Title IX / College Discipline Practice - Warshaw Burstein LLP | <em >Doe v. Syracuse University,</em > No. 5:17-cv-00787-TJM-ATB (N.D.N.Y. Apr. 30, 2020)
This links to the home page
  • Doe v. Syracuse University, No. 5:17-cv-00787-TJM-ATB (N.D.N.Y. Apr. 30, 2020)
    John Doe was expelled for sexual misconduct stemming from a sexual encounter with Jane Roe in September 2016. After an investigation and hearing, Syracuse University (“Syracuse”) concluded that John sexually assaulted Jane while she was incapacitated due to alcohol consumption, and expelled John. John appealed unsuccessfully and then filed this lawsuit alleging erroneous outcome and selective enforcement under Title IX. Both parties filed motions for summary judgment. The Court granted summary judgment in favor of Syracuse on John’s erroneous outcome claim and denied both parties’ motions regarding the selective enforcement claim.

    In support of his selective enforcement claim, John reasoned that he was also drinking the night of the incident, and he was therefore incapacitated under Syracuse’s policy. John argued that when the investigators learned there was evidence he was intoxicated and Jane may have had sex with him while he was unable to consent due to incapacitation, Syracuse was obligated to open an investigation into whether Jane violated the sexual misconduct policy.
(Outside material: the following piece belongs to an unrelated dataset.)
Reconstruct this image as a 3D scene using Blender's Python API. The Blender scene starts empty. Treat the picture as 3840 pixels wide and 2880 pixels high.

The Court rejected John’s contention that intoxication was equivalent to incapacitation under Syracuse’s policies, and pointed out that John told the investigators that he was not drunk. Despite these flaws in John’s argument, there was still enough evidence from which a reasonable juror could conclude John was incapacitated. If John was incapacitated and Syracuse ignored this evidence, there could be a finding of gender bias because John and Jane were treated differently despite engaging in similar conduct. For these reasons, the Court denied both motions for summary judgment on the selective enforcement claim.

    The Court granted summary judgment to Syracuse on the erroneous outcome claim because John was unable to show gender bias. The Court found that allegations Syracuse did not press Jane about discrepancies between the two parties’ accounts, as well as flaws in the investigator’s credibility assessment and inaccurate information about Jane’s statements in the report before the conduct board were sufficient to cast articulable doubt on the outcome of the proceedings. However, the Court found that public pressure, such as student protests and two OCR investigations, were insufficient to show gender bias motivated the disciplinary decision. John provided no details as to the subject or outcome of the OCR investigations and failed to show that any of the decision-makers were influenced by the student protests. Additionally, the Court noted that the protests were about Title IX resources, not outcomes. Finally, the fact that nearly every sexual misconduct case involved a male respondent did not support a finding of gender bias because Syracuse does not have control over who makes a complaint.

    While the selective enforcement claim can proceed to trial, the Court urged the parties to address the McDonnell Douglas standard going forward. At the summary judgment stage, the parties only argued whether discrimination existed because Syracuse punished John but did not punish Jane for similar conduct. The Court wants the parties to address the issue of gender bias using the McDonnell Douglas standard, which requires a showing that plaintiff is (1) a member of a protected class; (2) plaintiff was qualified for employment in the position; (3) plaintiff suffered an adverse employment action; and (4) plaintiff has some minimal evidence suggesting an inference that the employer acted with discriminatory motivation. Once the employer presents evidence of its justification for the adverse action, the presumption of gender bias drops out of the picture, and the McDonnell Douglas framework is no longer relevant. At this point, the plaintiff must demonstrate that the proffered reason was not the true reason, or in any event not the sole reason, for the decision. This means at trial John must prove gender bias was the true reason Syracuse decided to find him responsible and expel him.